A GitHub backup solution that just works! (based on GitHub API v3)

Installation

octoclone is available through rubygems and known to work with ruby 1.9. to install, just type

$ gem install octoclone

Usage

Make sure that the key file of the entered username is added to GitHub (entering username and password is not enough)

You may add ~/.ssh/id_rsa.pub to your GitHub account by running

$ octoclone -k

Or if you want to add a custom key, run

$ octoclone -ki "~/.ssh/id_dsa.pub"

You may remove keys interactively with

$ octoclone -x

Now you may run

$ octoclone -cd "/path/to/backup/dir"

Tarballs

Tarballs are made from whatever that is cloned. So if you specify --public, only public repositories of the target users are included in the tarball.

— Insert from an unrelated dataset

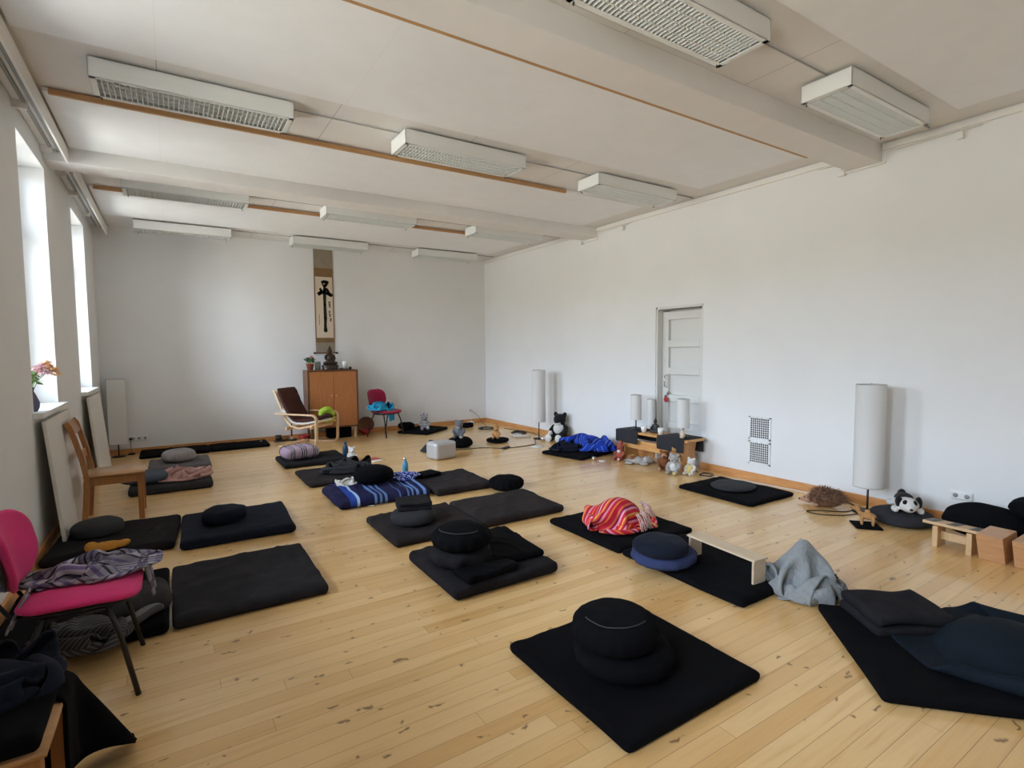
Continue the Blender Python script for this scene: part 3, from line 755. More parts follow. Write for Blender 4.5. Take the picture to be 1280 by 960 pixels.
mat_at(4.68, 5.43, 3.03, 3.92, .045, 'black', 'blue-black floor mat near the door grilles with a flat cushion', rz=0, seed=18)
mat_at(4.66, 5.45, 5.72, 6.48, .05, 'black', 'black floor mat under the bright blue blanket by the right wall', rz=.22, seed=19)
mat_at(3.64, 4.44, 9.18, 9.84, .055, 'black', 'black floor mat with the striped plush toy near the back wall', rz=.62, seed=20)
# right foreground mat (rotated quarter)
o = mat_mesh(.86, .95, .05, 21).build('floor_mat', 'black', loc=(3.18, .97, 0), rz=.775); tag(o, 'black floor mat at the right edge of the photo with dark folded blankets', 'floor mat', 'black floor mats laid out for meditation')

# round cushions
zafu(.04, 8.50, .075, .185, .16, 'lgrey', 'light grey pleated round cushion on the grey mat', seed=1, pleats=22, amp=.02, ex=1.08)
zafu(-.31, 7.28, .085, .20, .12, 'slate', 'slate blue cushion behind the wooden chair leg', seed=2, pleats=0, amp=0, ex=1.15)
zafu(-.56, 5.44, .072, .18, .115, 'charcoal', 'flat charcoal round cushion by the left wall', seed=3, pleats=0, amp=0, ex=1.0)
zafu(.34, 5.22, .072, .175, .135, 'navy', 'small squashed navy round cushion on the navy mat', seed=4, pleats=8, amp=.03, ex=1.02, dome=-.05)
zafu(3.11, 5.00, .0, .195, .135, 'black', 'round black cushion lying on bare floor at the corner of a mat', seed=5, pleats=18)
zafu(1.72, 4.29, .064, .195, .12, 'charcoal', 'charcoal round cushion with a folded dark cloth on it', seed=6, pleats=0, amp=0)
zafu(1.64, 3.23, .085, .20, .13, 'black2', 'crushed black round cushion, lower of the two on the thick mat', seed=7, pleats=9, amp=.05, ex=1.05)
zafu(1.64, 3.23, .20, .205, .135, 'black', 'black round cushion with light piping, upper of the two on the thick mat', seed=8, pleats=16, amp=.03, pip=plain('light_piping', (.07, .07, .075), .7), dome=.16)
zafu(2.87, 2.52, .048, .215, .115, 'indigo', 'indigo blue pleated round cushion beneath a dark one', seed=9, pleats=14, amp=.025, ex=1.1)
zafu(2.80, 2.49, .145, .19, .095, 'navy', 'dark navy round cushion on top of the indigo one', seed=10, pleats=0, amp=0)
zafu(1.77, 1.80, .048, .235, .12, 'black', 'wide black round cushion, lower of the two in the foreground', seed=11, pleats=14, amp=.02)
zafu(1.73, 1.81, .155, .205, .15, 'black', 'black round cushion with thin piping, top of the two in the foreground', seed=12, pleats=20, amp=.015, pip=plain('dim_piping', (.04, .04, .042), .7), dome=.10)
zafu(5.07, 3.50, .042, .225, .05, 'charcoal', 'thin flat charcoal cushion on the mat near the grilles', seed=13, pleats=0, amp=0, ex=1.1)
zafu(3.87, 7.62, 0, .20, .15, 'black', 'black round cushion carrying the grey plush elephant', seed=14, pleats=12, amp=.03, tilt=.0)
zafu(4.60, 7.66, 0, .19, .075, 'black', 'thin black round cushion carrying the tan giraffe toy', seed=15, pleats=0, amp=0, dome=-.1)
zafu(5.37, 2.04, 0, .235, .11, 'charcoal', 'charcoal round cushion under the black and white dog toy', seed=16, pleats=0, amp=0, dome=.2)
zafu(3.76, 9.66, .055, .16, .12, 'black', 'black cushion behind the red chair at the back wall', seed=17, pleats=0, amp=0)
# leaning cushions at the right wall
def leaning(x, y, z, w, d, h, m, label, tilt, rz, seed):
    b = B(); b.rbox((0, 0, 0), (w, d, h), (w*.42, d*.42, h*.48), (22, 22, 6), lambda p: (p.x*(1-.1*abs(p.y/d)), p.y, p.z+nz(p.x*6+seed, p.y*6)*.02))
    o = b.build('round_cushion', m, loc=(x, y, z)); o.rotation_euler = (0, tilt, rz); return tag(o, label, 'cushion', 'round sitting cushions')
leaning(5.42, 1.50, .155, .36, .52, .14, 'black', 'big black cushion slumped against the wall behind the small wooden stool', -.55, 0, 1)
leaning(5.50, 1.20, .10, .34, .42, .18, 'navy', 'lower dark cushion behind the tilted wooden block', -.2, 0, 2)
leaning(5.52, 1.16, .305, .34, .42, .13, 'black', 'black cushion leaning at the right edge on top of another one', -.25, .0, 3)

# cushions with pillows, cloths
tag(B().rbox((0, 0, .09), (.47, .42, .18), (.11, .10, .08), (24, 24, 8), lambda p: (p.x, p.y, max(-.085, p.z+nz(p.x*7, p.y*7, 3)*.012))).build('pillow', stripes('purple_check', [(0, (.40, .30, .40)), (.28, (.015, .015, .02)), (.37, (.62, .55, .62)), (.44, (.015, .015, .02)), (.53, (.62, .55, .62)), (.60, (.015, .015, .02)), (.69, (.42, .32, .42))], 3.0, 0, second=[(0, (1, 1, 1)), (.70, (.10, .09, .12)), (.78, (.9, .9, .9)), (.84, (.1, .1, .12)), (.90, (1, 1, 1))], rep2=1.0), loc=(1.47, 7.86, .062), rz=.15), 'purple checked cushion with black and white lines', 'pillow')
tag(cloth_surface('heap_a', 'blanket', 'pink', loc=(.09, 7.30, .088), rz=1.9, sc=(.90, .80, 1.15)), 'rumpled dusty pink blanket on the charcoal mat', 'blanket')
tag(cloth_surface('heap_a', 'jumper', 'charcoal', loc=(1.84, 6.76, .055), rz=.5, sc=(1.25, .85, 1.25)), 'crumpled charcoal jumper on the black mat behind the blue blanket', 'jumper')
# blue striped blanket with cushion
blue = [(0, (.014, .014, .055)), (.12, (.02, .06, .34)), (.19, (.34, .50, .75)), (.215, (.014, .014, .07)), (.37, (.11, .22, .48)), (.395, (.014, .014, .07)), (.425, (.11, .22, .48)), (.45, (.014, .014, .07)), (.48, (.11, .22, .48)), (.505, (.014, .014, .055)), (.64, (.07, .12, .32)), (.655, (.012, .012, .05)), (.73, (.13, .24, .52)), (.75, (.012, .012, .06)), (.78, (.13, .24, .52)), (.80, (.012, .012, .06)), (.83, (.13, .24, .52)), (.86, (.012, .012, .06)), (.91, (.13, .24, .52)), (.94, (.014, .014, .055))]
M['bluest'] = stripes('blue_striped_wool', blue, 1.0, 0)
b = B()
def bf(p):
    k = (p.z+.055)/.11
    s = max(0, ridge(p.x*9+1, p.y*1.6, 2)-.55)
    return (p.x*(1+.02*nz(p.y*4, 1))+.02*nz(p.y*5, 3), p.y+.02*nz(p.x*5, 2), -.055 if p.z < -.05 else p.z+k*(.018*nz(p.x*5, p.y*5)+s*.03-.03*(abs(p.y)/.4)**2))
b.rbox((0, 0, .055), (.97, .78, .11), (.05, .06, .052), (60, 40, 6), bf)
t = thing('striped_blanket', 'blue and navy striped blanket folded over a mat in mid room', 'blanket', (1.80, 5.57, 0), -.02)
b.build('cloth', 'bluest', t)
B().box((-.17, -.405, .012), (.055, .03, .004)).build('care_tag', 'paper', t)
tag(cloth_surface('heap_a', 'white_cloth', 'furw', loc=(1.56, 5.80, .112), rz=2.6, sc=(.42, .42, .5)), 'small crumpled white cloth tucked behind the black cushion on the blue blanket', 'cloth')
tag(cloth_surface('lilac', 'patterned_cloth', stripes('blue_white_check', [(0, (.02, .05, .35)), (.4, (.70, .75, .85)), (.55, (.02, .05, .35)), (.8, (.6, .68, .85))], 9, 0, second=[(0, (1, 1, 1)), (.6, (.12, .2, .6))], rep2=9), loc=(2.20, 5.74, .115), rz=1.2, sc=(.62, .9, .6)), 'blue and white checked cloth at the right end of the blue blanket', 'cloth')
zafu(1.83, 5.70, .115, .205, .165, 'black', 'round black cushion on the blue striped blanket', seed=20, pleats=0, amp=0, ex=1.06)
# folded cloth on the cushion
tag(folded(.30, .28, .022, 3, 4).build('folded_cloth', 'black2', loc=(1.74, 4.34, .19), rz=-.25), 'folded black cloth resting on the charcoal cushion', 'folded cloth')
tag(folded(.26, .22, .02, 2, 8).build('folded_cloth', 'black', loc=(2.50, 5.80, .075), rz=.3), 'folded black cloth on the far left corner of the faded mat', 'folded cloth')
# flat rectangular cushions on thick mat
tag(mat_mesh(.46, .60, .05, 31, .008).build('flat_cushion', 'black', loc=(1.98, 3.32, .082), rz=-.06), 'flat black pad lying on the right half of the thick mat', 'flat cushion')
tag(mat_mesh(.40, .20, .045, 32, .008).build('flat_cushion', 'black', loc=(1.70, 2.99, .082), rz=.05), 'small flat black pad at the front edge of the thick mat', 'flat cushion')
# bright blue blanket by the right wall
M['blue2'] = stripes('bright_blue_stripes', [(0, (.015, .05, .42)), (.30, (.10, .22, .62)), (.34, (.015, .05, .42)), (.60, (.10, .22, .60)), (.64, (.01, .03, .28)), (.80, (.12, .25, .62)), (.84, (.015, .03, .20))], 5.0, 1)
tag(cloth_surface('heap_b', 'blanket', 'blue2', loc=(5.27, 6.12, .052), rz=.2, sc=(.72, .90, 1.7)), 'bright blue crumpled blanket on the mat by the panda', 'blanket')
tag(cloth_surface('heap_a', 'jacket', 'navy', loc=(4.93, 6.22, .052), rz=.5, sc=(.75, .7, 1.3)), 'dark navy jacket bunched against the left side of the bright blue blanket', 'jacket')
# red striped blanket
reds = [(0, (.50, .015, .03)), (.10, (.72, .20, .05)), (.16, (.60, .02, .05)), (.26, (.75, .25, .32)), (.34, (.30, .01, .05)), (.42, (.70, .08, .03)), (.50, (.78, .42, .12)), (.56, (.60, .02, .05)), (.68, (.76, .35, .45)), (.76, (.28, .01, .08)), (.84, (.66, .15, .05)), (.92, (.50, .02, .06))]
M['reds'] = stripes('red_striped_wool', reds, 4.6, 1)
t = thing('striped_blanket', 'red, orange and pink striped blanket with fringes', 'blanket', (3.20, 3.33, .05), .1)
cloth_surface('red', 'cloth', 'reds', t, rz=.15, sc=(1.0, .95, 1.15))
b = B(); rnd = random.Random(4); pts = []
for k in range(46):
    a = -1.75+1.6*k/45
    x, y = .29*math.cos(a), .27*math.sin(a); pts.append((x*.88, y*.88, .13+.03*rnd.random(), math.cos(a)*.55, math.sin(a)*.55))
fringe(b, pts, .15, 5, .0045); b.build('fringe', stripes('fringe_wool', [(0, (.65, .45, .40)), (.5, (.5, .05, .06))], 20), t)
# grey scarf heap
t = thing('knitted_scarf', 'grey knitted scarf heaped beside the pale wooden bench', 'scarf', (3.31, 1.79, 0), .4)
cloth_surface('scarf', 'cloth', 'knit', t, sc=(.70, .80, 1.42), th=.010)
b = B(); pts = []
for k in range(50):
    a = -1.9+1.9*k/49; x, y = .205*math.cos(a), .20*math.sin(a); pts.append((x, y, .07+.05*math.sin(k*1.7)**2, math.cos(a+.3)*.5, math.sin(a+.3)*.5))
fringe(b, pts, .13, 7, .004); b.build('fringe', 'knit', t)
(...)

Tarballs are created using the -a option

Uploading to Amazon S3

In order to upload to S3, first you must specify key_id, secret and bucket in the s3_cred.yml file. A sample file is included, you may rename and fill it with your own credientials. Also, to upload cloned files to S3, you must create a tarball, which itself needs the -c option to clone files. The uploaded tarball will be named like 2012-11-15_11-19-02_octoclone_backup.tgz.

So to backup all your repos, tarball them and upload them to S3, simply run:

$ octoclone -ca --s3

by default, tarball and cloned files are stored in /tmp.